In Love v. Jersey City, 40 N.J.L. 456, this court held that a municipal officer who continued in office after his salary was reduced, receiving warrants for monthly payments of his salary during the term, waived thereby all objections to such reduction. *Page 428

In Edmondson v. Jersey City, 48 N.J.L. 121, the court dealt with the rights of a police captain whose salary had been fixed by procedure which did not comply with the statutes then in force, and who had accepted the salary as paid by the city. In the cited case, the city had statutory power to fix the policeman's salary by contract, but made no contract. In the present case the city had the power to fix the policemen's salaries by referendum ordinance, but enacted no ordinance. The court held in the cited case, that by accepting his salary he consented to the reduction and was not entitled to any further compensation.

In Vander Burgh v. County of Bergen, 120 N.J.L. 444, the Court of Errors and Appeals held that a District Court judge who, as head of his department, certified as correct the semi-monthly payrolls from 1934 to January, 1937, which contained a schedule of the salaries as reduced, and personally receipted for his salary by signing a statement on the payrolls showing the annual salary as fixed by statute, and the annual salary as fixed by the board of freeholders under the accepted statutory authority to reduce, and the prorated portion of the latter figure as the "amount due," at the same time accepting and using checks issued for his salary as reduced, was barred by estoppel and waiver from asserting his claim to the difference in salary as fixed by statute and the board of freeholders for the period indicated; because even if it be that the statutes relied on were unconstitutional, he entered absolutely and unreservedly into co-operative sacrifice for the common good in a time of great public danger, which action he could not later renounce.

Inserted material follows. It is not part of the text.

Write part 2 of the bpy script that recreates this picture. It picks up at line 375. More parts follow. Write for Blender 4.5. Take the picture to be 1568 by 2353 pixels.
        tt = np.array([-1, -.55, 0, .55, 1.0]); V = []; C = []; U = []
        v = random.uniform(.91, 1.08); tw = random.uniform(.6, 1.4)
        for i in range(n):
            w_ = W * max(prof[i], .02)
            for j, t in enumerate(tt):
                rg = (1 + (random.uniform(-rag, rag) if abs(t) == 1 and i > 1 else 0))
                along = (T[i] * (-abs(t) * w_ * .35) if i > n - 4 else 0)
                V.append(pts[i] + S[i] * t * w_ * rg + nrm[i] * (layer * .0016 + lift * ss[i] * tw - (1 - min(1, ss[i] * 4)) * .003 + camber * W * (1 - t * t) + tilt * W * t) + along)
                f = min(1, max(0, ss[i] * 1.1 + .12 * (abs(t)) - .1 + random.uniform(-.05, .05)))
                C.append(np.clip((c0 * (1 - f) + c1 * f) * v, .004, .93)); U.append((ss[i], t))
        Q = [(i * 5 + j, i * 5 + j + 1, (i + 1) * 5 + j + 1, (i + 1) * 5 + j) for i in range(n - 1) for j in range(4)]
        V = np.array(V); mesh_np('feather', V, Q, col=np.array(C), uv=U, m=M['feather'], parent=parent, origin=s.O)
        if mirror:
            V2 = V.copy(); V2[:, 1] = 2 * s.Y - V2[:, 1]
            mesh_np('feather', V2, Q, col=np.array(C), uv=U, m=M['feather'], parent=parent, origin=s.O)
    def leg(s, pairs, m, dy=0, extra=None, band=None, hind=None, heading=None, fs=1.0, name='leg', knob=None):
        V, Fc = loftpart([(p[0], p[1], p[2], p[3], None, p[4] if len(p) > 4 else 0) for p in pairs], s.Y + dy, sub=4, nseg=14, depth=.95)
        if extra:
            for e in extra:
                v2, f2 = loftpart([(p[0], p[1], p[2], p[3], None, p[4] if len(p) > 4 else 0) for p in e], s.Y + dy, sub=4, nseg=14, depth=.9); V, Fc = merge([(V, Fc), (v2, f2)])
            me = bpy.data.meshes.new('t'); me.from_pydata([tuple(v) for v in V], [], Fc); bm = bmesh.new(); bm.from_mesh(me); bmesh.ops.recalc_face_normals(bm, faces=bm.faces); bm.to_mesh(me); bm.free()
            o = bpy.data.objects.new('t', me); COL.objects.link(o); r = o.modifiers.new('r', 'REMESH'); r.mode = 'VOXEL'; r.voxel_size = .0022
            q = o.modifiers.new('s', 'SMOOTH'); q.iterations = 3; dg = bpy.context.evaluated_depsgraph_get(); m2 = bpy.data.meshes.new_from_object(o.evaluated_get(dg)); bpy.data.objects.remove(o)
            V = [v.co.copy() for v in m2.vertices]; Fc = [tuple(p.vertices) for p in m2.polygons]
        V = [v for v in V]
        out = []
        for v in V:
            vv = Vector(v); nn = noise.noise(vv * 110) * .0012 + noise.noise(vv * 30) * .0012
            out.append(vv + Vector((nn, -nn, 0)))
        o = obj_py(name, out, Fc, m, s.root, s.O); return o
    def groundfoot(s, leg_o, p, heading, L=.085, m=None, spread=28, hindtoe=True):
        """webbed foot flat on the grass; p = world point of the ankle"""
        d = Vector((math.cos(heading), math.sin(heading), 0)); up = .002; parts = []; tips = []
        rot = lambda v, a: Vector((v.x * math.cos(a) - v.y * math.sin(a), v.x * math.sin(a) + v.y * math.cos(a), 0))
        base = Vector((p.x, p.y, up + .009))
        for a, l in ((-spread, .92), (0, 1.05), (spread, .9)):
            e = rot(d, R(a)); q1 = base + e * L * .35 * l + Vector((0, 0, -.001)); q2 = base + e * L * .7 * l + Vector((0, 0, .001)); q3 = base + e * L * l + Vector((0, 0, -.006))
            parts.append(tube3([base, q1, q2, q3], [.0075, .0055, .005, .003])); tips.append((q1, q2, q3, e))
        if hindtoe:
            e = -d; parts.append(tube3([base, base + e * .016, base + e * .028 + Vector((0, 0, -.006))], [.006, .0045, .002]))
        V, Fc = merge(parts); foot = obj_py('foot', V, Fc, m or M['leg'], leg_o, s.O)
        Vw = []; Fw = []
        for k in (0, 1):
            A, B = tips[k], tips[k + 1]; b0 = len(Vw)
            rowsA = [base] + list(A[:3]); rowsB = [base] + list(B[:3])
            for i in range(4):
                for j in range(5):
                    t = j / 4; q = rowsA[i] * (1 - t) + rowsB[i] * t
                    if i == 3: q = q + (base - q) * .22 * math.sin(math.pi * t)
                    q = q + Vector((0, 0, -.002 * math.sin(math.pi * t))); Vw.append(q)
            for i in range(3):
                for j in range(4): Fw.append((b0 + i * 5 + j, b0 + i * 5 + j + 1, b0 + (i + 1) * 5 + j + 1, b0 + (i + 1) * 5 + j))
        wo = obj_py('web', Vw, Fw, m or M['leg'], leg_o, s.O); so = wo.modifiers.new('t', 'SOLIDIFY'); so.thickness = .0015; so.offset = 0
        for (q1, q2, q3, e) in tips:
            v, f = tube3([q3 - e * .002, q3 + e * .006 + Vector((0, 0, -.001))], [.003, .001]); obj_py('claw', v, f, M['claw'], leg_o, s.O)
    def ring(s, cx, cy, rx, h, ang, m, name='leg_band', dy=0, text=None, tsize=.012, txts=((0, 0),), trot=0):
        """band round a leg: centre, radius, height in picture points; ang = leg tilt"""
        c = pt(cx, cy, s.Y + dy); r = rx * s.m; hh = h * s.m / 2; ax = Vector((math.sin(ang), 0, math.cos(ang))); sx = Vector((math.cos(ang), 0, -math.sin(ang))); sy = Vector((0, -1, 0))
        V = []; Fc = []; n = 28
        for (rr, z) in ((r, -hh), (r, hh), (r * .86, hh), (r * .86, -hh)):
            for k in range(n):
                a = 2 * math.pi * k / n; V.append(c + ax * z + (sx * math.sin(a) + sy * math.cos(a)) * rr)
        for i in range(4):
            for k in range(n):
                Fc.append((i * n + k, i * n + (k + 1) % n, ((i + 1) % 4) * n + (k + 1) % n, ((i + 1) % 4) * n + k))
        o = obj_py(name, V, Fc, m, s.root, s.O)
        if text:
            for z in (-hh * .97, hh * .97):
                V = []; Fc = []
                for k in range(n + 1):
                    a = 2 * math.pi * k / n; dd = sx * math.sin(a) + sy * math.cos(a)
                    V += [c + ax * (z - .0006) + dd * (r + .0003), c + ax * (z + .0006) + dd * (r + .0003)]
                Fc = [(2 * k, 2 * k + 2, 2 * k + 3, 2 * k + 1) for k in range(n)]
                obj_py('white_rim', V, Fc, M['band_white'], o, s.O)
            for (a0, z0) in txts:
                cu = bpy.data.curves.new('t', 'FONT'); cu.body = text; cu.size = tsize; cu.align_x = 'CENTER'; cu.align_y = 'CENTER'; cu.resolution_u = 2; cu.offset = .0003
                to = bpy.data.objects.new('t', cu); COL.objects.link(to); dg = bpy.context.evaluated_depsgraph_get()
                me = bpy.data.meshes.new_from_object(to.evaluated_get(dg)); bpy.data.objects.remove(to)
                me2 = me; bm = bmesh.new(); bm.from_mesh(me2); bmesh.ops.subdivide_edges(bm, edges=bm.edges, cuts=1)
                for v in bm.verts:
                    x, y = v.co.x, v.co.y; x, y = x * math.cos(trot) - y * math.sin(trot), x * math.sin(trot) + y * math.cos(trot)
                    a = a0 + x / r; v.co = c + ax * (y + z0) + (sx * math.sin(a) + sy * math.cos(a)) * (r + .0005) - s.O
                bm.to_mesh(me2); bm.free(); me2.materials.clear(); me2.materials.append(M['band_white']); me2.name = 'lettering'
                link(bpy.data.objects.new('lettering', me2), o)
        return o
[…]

We believe that the plaintiffs in the cases at bar, by their acceptance of salary paid until September 20th, 1938, and even until December 31st, 1938, are estopped and have waived their right to any claim for a larger salary for the year 1938; and even if they now contend that the action of the municipality was improper, they entered absolutely and unreservedly into co-operative sacrifice for the common good in a time of great public danger and widespread anxiety. Based upon such acceptance the city of Englewood made its budget and assessed its taxes. To permit the plaintiffs now to repudiate *Page 429 their action of accepting their salaries and giving a receipt in full for the payments as made, would upset all that the city has done in reliance upon their acceptance of pay at these rates. These plaintiffs, appointed to the force in December, 1931, had accepted throughout the entire term of their services, a salary which, because of the difficult times, was less than they would have had in normal times. They had done this voluntarily for 1937, and the city no doubt reasonably understood they would do this voluntarily in 1938, and made its annual budget and other fiscal arrangements accordingly. These plaintiffs accepted the pay at that rate for the greater part of 1938, receipting for it twice a month "in full for all services." By their action in 1938, in the light of their action in prior years, they have agreed, or are estopped to deny that they have agreed, that for the year 1938 their salary should be $2,100, and they cannot now claim or be awarded in these suits, any additional pay for that year, and hence their judgments for the year 1938 will be reversed, with costs.

As to the 1939 salary, a different situation is presented, since plaintiffs expressly and definitely refused to accept pay at a reduced rate in 1939, and there is of course no estoppel as to that year. It is expressly agreed that for the months of January and February, 1939, for which they sue, they are entitled to $50. Judgment was mistakenly entered for $64.64. This was erroneous, and it is agreed by all parties that this judgment for the year 1939 should be reversed, and that judgment for $50 for the plaintiff and against the defendant should be entered in each of these cases, with costs to the city.